Faith leaders urge Obama to grant pardons to immigrants, prisoners

By 
  • December 2, 2016

WASHINGTON – Faith leaders and immigrant advocates urged President Barack Obama to pardon immigrants in the country without legal documentation and people with nonviolent, federal drug offences serving prison sentences.

"This is about protecting families," said Richard Morales, immigration policy director for PICO, which stands for People Improving Communities Through Organizing, during a Dec. 1 news conference in the chapel of the United Methodist Building on Capitol Hill.

"There is tremendous fear in our communities. This is a moral rather than legal issue. The president does have the constitutional power to grant these pardons and he needs to act," he added.

The gathering was organized by PICO, a national network based in Oakland, California, that was founded in 1972 by a Jesuit priest.

The group is currently circulating a petition to deliver to the White House Dec. 15 urging the Obama administration to grant these pardons.
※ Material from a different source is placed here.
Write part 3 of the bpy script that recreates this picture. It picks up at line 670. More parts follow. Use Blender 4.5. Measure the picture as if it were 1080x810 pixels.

It is also urging local elected officials, governors, mayors and churches across the country to take steps to designate themselves sanctuaries, protecting immigrants from deportation, in response to President-elect Donald Trump promises to deport 2 to 3 million immigrants without documentation.

"We need to think about our kids, our neighbours and their dreams," said Miguel Oaxaca, a faith leader with Together Colorado, an immigrant advocacy group. "I am an immigrant, a father, a business owner, but most importantly, I am your neighbour. Today, I'm asking President Obama as a father to keep families together."

"When families are broken and shattered, our country is broken and shattered," said Bishop Dwayne Royster, founding pastor of Living Water United Church of Christ in Philadelphia and PICO's political director. "Our faith traditions underscore the power of redemption. Tens of thousands of our nonviolent brothers and sisters languish in prisons" because of U.S. policies on drugs, he said.

Reyna Montoya, a Catholic from Arizona involved in immigrant justice work, made a heartfelt plea to break down divisions.

"When I think about the moment we're in, I think about a nation that is completely divided, without compassion and without seeing each other," said Montoya, who has DACA status from Obama's 2012 Deferred Action for Childhood Arrivals program. Under the program, young immigrants brought into the United States by their parents as young children without legal permission are protected from deportation for two-year periods.

"Every single person in the nation has the opportunity to walk in the light or in the darkness. This is about people, our neighbours, our communities," she said.